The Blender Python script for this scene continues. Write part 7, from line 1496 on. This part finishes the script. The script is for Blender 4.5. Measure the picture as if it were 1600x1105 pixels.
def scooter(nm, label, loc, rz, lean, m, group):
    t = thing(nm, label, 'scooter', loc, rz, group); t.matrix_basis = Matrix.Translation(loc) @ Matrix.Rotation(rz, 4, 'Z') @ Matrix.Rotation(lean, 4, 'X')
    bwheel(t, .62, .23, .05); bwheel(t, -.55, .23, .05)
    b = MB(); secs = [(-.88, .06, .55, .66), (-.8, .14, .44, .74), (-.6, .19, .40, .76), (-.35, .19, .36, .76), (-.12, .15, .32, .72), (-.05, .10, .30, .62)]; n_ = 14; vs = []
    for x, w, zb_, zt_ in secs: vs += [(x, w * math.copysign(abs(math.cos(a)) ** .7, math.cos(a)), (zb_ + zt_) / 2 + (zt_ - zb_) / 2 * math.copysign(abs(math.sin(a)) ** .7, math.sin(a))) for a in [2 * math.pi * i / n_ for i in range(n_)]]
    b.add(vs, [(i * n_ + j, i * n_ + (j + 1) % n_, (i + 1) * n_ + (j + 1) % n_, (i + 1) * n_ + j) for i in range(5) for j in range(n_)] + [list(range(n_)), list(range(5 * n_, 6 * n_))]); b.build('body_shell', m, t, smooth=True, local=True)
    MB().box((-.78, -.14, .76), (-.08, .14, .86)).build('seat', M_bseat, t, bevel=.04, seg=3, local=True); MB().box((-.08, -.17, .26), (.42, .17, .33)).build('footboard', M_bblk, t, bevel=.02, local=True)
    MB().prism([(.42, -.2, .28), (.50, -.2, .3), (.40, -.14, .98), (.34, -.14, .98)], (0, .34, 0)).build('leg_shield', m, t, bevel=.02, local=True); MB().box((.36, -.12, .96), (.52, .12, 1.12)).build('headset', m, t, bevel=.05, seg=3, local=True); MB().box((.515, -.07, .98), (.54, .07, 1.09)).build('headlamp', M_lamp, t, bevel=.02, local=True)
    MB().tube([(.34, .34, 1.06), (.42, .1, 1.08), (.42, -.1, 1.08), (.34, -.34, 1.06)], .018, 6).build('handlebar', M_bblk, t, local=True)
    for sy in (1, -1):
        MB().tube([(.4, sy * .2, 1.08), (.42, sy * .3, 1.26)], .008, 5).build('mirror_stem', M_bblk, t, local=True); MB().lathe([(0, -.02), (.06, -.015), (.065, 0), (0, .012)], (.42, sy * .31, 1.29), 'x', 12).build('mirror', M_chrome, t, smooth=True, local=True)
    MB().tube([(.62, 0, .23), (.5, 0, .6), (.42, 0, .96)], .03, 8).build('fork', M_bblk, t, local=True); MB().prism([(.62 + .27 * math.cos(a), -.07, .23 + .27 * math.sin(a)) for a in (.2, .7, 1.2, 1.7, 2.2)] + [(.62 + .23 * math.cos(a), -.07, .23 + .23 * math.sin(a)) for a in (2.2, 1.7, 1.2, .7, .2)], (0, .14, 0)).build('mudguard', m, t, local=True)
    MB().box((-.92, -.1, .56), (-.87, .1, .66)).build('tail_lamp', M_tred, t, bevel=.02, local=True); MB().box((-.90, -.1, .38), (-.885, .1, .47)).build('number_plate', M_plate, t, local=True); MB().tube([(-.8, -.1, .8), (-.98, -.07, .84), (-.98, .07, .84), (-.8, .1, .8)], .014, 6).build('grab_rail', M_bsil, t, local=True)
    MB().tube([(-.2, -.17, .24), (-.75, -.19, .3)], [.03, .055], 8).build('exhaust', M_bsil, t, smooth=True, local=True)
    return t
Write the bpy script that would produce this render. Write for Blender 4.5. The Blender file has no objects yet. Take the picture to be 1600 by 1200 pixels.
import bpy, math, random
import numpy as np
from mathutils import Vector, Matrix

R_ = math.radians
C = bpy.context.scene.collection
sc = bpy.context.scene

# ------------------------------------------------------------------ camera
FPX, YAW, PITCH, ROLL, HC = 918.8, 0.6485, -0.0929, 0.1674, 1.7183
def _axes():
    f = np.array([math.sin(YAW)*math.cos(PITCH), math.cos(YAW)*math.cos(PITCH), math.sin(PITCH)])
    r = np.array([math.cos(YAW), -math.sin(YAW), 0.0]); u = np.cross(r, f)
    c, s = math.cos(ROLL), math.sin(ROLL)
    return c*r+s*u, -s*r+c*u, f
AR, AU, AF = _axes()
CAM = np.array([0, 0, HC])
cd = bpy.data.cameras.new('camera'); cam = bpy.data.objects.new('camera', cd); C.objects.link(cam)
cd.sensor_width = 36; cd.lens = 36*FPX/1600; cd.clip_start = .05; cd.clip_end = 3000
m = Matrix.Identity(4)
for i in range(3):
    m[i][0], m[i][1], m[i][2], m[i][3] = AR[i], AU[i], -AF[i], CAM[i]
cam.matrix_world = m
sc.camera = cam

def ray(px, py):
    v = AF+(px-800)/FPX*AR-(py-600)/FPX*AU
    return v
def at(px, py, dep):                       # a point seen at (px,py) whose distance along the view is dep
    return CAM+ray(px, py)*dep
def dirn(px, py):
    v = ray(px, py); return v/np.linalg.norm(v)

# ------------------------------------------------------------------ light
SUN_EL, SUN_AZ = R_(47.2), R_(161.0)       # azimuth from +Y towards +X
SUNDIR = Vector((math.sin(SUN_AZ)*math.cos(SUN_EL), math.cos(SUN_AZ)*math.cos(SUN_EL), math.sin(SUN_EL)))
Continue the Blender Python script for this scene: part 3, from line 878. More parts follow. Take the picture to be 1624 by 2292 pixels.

============================================================

_WORK REQUIRED_: Above are the records; from them, give again exactly the lines from the one containing "Write the bpy" to the one containing "from mathutils import Vector, Matrix", both lines included, and nothing more.

_WRITTEN REPLY_:
Write the bpy script that would produce this render. Write for Blender 4.5. The Blender file has no objects yet. Take the picture to be 1600 by 1200 pixels.
import bpy, math, random
import numpy as np
from mathutils import Vector, Matrix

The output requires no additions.